В конце августа воеводы Одоевский и Долгорукий направили Делагарди письмо с предложением о взаимовыгодной сделке. Шведы отпускают русских купцов, задержанных в Ревеле, Выборге и Ладоге, возвращают захваченную крепость, а Новгород позаботится об освобождении Меншика Боранова и передаче шведам его обоза. Сообщалось также, что московские бояре избрали русским великим князем Владислава, сына польского короля Сигизмунда. Царь Василий Шуйский смещен и пострижен в монахи.
Слухи о драматических событиях в Москве, которые вот уже несколько дней достигали Якоба Делагарди, получили официальное подтверждение. То, чего так боялся Карл IX, направляя вспомогательный корпус на помощь Василию Шуйскому, свершилось. Русская столица оказалась в руках поляков, и теперь Сигизмунд, используя ресурсы двух государств, мог окончательно свести счеты со своим дядей, похитившим у него шведскую корону. Кто бы мог подумать, что эхо клушинского разгрома окажется таким сильным, что сметет с трона великого князя!

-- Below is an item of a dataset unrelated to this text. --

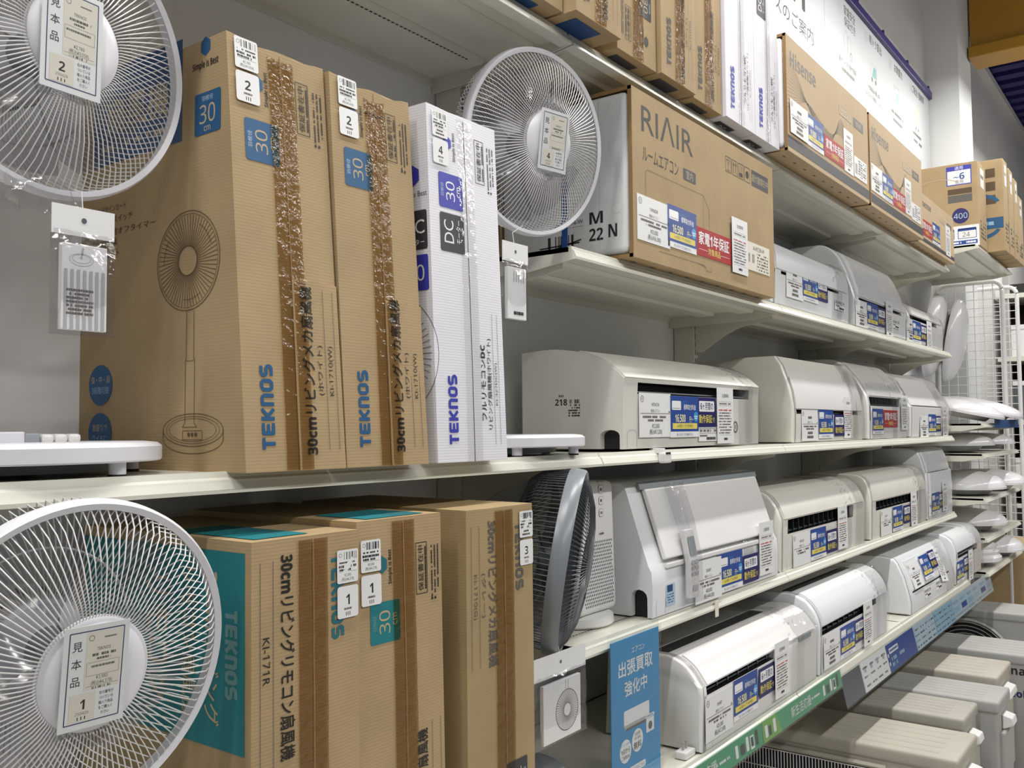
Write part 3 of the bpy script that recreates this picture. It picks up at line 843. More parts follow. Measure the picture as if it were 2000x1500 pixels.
# top tier cartons, bottoms overhanging the rail
def bottom_patch(mm, frame=True):
    def f(r, x0, yf, z0, h, lean, depth):
        P = Print(); P.rect(.030, .02, .125, .16, mm); 
        for o in P.build('base_print', r, (x0, yf, z0 - .0006), (1, 0, 0), (0, 1, 0)):
            for v in o.data.vertices: v.co.z = -.0008
    return f
zt = ZT + .003
fan_box('fan_carton', 'brown carton with blue base print at the end of the top tier', 1.300, 1.478, .972, .38, zt, .58, 0, CARD, face_w(), group='fan cartons on the top tier', side=bottom_patch(BLUED))
fan_box('fan_carton', 'brown carton standing proud of the rail on the top tier', 1.486, 1.660, .945, .38, zt, .58, 0, CARD, face_w(CHARC), group='fan cartons on the top tier', side=bottom_patch(BLUED), tp=(.40, .64))
fan_box('fan_carton', 'upside-down brown carton with charcoal square on the top tier', 1.690, 1.866, .972, .38, zt, .58, 0, CARD, fan_face(.176, .58, CHARC, CHARC, '30cmリビングメカ扇風機', '', 'KI-1710'), flip=True, group='fan cartons on the top tier', side=bottom_patch(CHARC), tp=(.36, .62))
fan_box('fan_carton', 'brown carton on the top tier beside the upside-down one', 1.8735, 2.053, .962, .38, zt, .58, 0, CARD, face_w(CHARC), group='fan cartons on the top tier', side=bottom_patch(CHARC))
fan_box('fan_carton', 'brown carton on the top tier touching the white cartons', 2.066, 2.232, .974, .38, zt, .58, 0, CARD, face_w(CHARC), group='fan cartons on the top tier', side=bottom_patch(CHARC))
def wbot(r, x0, yf, z0, h, lean, depth):
    P = Print(); P.rect(.028, .030, .125, .075, CHARC); P.rect(.050, .080, .150, .120, INDIGO); P.text('DC', .076, .052, .02, CWH); P.text('30', .1, .1, .02, CWH)
    for o in P.build('base_print', r, (x0, yf, z0 - .0008), (1, 0, 0), (0, 1, 0)):
        for v in o.data.vertices: v.co.z = -.0008 - (v.co.z + .0008)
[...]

Победив под Клушином соединенную русско-шведскую армию, гетман Станислав Жолкевский сменил латы воина на камзол дипломата и начал борьбу за сердца подданных Василия Шуйского. Первым в этом бескровном сражении пал воевода Валуев, оборонявший Царево Займище. Когда защитники крепости услышали шум приближавшегося войска, они решили, что это идут с победой Дмитрий Шуйский и Якоб Делагарди. Из-за деревянного частокола раздались залпы салютов и приветственные возгласы. Но зрелище, представшее глазам осажденных, нельзя было вообразить и в кошмарном сне. В поле вышли, понурив головы, взятые в плен русские воеводы. Поляки вынесли захваченные знамена, в том числе личный стяг Дмитрия Шуйского, выкатили трофейные русские пушки, продемонстрировали вещи царского брата. Свидетельства невероятного разгрома огромной армии были налицо. Начались переговоры о сдаче крепости. Гетман Жолкевский отошел в сторону, поручив соотечественникам самим договариваться между собой. В его войске был отряд русских тушинцев, уже сделавших свой выбор. Еще в феврале 1610 года они отреклись от Лжедмитрия и присягнули Владиславу, сыну польского короля. Теперь то же самое предлагалось сделать Валуеву и его десятитысячному войску. Мудрый гетман не торопился. Он знал, что самые значительные победы достигаются не на поле боя, а за столом переговоров и спешить в таких делах не стоит. Через девять дней стороны договорились, и армия Валуева влилась в войско Жолкевского, подписавшего от имени короля договор с Валуевым на избрание царем Владислава. За основу приняли соглашение, заключенное посольством тушинских бояр с Сигизмундом в его лагере под Смоленском. Король гарантировал сохранение в России православия, этого главного и единственного условия, объединявшего всех русских патриотов. Он также обещал, что силой никого в чужую веру поляки загонять не станут, а для себя построят лишь один костел в Москве. Учел король и жалобы посольства на поляков, которые ни во что не ставили православные обычаи. В своей грамоте он писал буквально следующее: «А которые Римской веры люди захочут приходить до церкви Греческой веры, тые або приходили со страхом, яко пристоит правдивым християном, а не гордостью и не в шапках, и псов бы с собою не водили в церковь, и когда не следует в церкви не сидели».